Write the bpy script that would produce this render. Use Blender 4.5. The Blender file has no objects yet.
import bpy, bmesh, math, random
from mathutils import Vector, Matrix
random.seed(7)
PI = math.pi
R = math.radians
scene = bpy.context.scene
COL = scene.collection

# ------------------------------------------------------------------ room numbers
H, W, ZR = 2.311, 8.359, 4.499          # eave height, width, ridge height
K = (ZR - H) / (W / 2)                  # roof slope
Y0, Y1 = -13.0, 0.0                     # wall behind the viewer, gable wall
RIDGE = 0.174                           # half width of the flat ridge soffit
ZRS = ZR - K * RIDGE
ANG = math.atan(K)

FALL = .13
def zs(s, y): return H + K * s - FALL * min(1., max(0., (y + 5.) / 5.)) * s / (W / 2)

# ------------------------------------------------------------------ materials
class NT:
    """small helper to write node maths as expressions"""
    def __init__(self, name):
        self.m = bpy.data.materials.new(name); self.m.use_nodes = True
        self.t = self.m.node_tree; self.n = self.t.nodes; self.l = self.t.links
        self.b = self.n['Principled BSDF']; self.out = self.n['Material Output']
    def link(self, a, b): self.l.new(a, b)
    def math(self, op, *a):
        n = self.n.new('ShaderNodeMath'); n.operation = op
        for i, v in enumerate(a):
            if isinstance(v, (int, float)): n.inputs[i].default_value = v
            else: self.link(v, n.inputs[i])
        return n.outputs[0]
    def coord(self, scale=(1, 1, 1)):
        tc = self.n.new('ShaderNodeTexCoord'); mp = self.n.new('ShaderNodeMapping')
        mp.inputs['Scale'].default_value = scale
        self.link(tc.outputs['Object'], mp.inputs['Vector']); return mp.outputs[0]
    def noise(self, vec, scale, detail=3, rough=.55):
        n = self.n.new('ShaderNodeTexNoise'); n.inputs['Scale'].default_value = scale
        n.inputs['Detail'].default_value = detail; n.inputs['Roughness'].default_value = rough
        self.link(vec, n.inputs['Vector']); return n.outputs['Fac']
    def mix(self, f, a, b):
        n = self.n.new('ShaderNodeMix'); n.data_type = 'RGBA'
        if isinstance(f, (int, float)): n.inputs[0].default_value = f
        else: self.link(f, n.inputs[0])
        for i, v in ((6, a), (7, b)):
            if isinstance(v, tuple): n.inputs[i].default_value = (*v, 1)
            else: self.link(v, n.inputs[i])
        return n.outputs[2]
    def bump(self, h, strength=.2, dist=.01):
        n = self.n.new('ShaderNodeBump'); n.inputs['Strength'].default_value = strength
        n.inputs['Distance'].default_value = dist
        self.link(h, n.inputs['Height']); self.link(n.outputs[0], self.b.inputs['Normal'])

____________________

- [Requirement] Extract each line of the listing above, copying it word for word.

- [Complete output]
Write the bpy script that would produce this render. Use Blender 4.5. The Blender file has no objects yet.
import bpy, bmesh, math, random
from mathutils import Vector, Matrix
random.seed(7)
PI = math.pi
R = math.radians
scene = bpy.context.scene
COL = scene.collection

# ------------------------------------------------------------------ room numbers
H, W, ZR = 2.311, 8.359, 4.499          # eave height, width, ridge height
K = (ZR - H) / (W / 2)                  # roof slope
Y0, Y1 = -13.0, 0.0                     # wall behind the viewer, gable wall
RIDGE = 0.174                           # half width of the flat ridge soffit
ZRS = ZR - K * RIDGE
ANG = math.atan(K)

FALL = .13
def zs(s, y): return H + K * s - FALL * min(1., max(0., (y + 5.) / 5.)) * s / (W / 2)

# ------------------------------------------------------------------ materials
class NT:
    """small helper to write node maths as expressions"""
    def __init__(self, name):
        self.m = bpy.data.materials.new(name); self.m.use_nodes = True
        self.t = self.m.node_tree; self.n = self.t.nodes; self.l = self.t.links
        self.b = self.n['Principled BSDF']; self.out = self.n['Material Output']
    def link(self, a, b): self.l.new(a, b)
    def math(self, op, *a):
        n = self.n.new('ShaderNodeMath'); n.operation = op
        for i, v in enumerate(a):
            if isinstance(v, (int, float)): n.inputs[i].default_value = v
            else: self.link(v, n.inputs[i])
        return n.outputs[0]
    def coord(self, scale=(1, 1, 1)):
        tc = self.n.new('ShaderNodeTexCoord'); mp = self.n.new('ShaderNodeMapping')
        mp.inputs['Scale'].default_value = scale
        self.link(tc.outputs['Object'], mp.inputs['Vector']); return mp.outputs[0]
    def noise(self, vec, scale, detail=3, rough=.55):
        n = self.n.new('ShaderNodeTexNoise'); n.inputs['Scale'].default_value = scale
        n.inputs['Detail'].default_value = detail; n.inputs['Roughness'].default_value = rough
        self.link(vec, n.inputs['Vector']); return n.outputs['Fac']
    def mix(self, f, a, b):
        n = self.n.new('ShaderNodeMix'); n.data_type = 'RGBA'
        if isinstance(f, (int, float)): n.inputs[0].default_value = f
        else: self.link(f, n.inputs[0])
        for i, v in ((6, a), (7, b)):
            if isinstance(v, tuple): n.inputs[i].default_value = (*v, 1)
            else: self.link(v, n.inputs[i])
        return n.outputs[2]
    def bump(self, h, strength=.2, dist=.01):
        n = self.n.new('ShaderNodeBump'); n.inputs['Strength'].default_value = strength
        n.inputs['Distance'].default_value = dist
        self.link(h, n.inputs['Height']); self.link(n.outputs[0], self.b.inputs['Normal'])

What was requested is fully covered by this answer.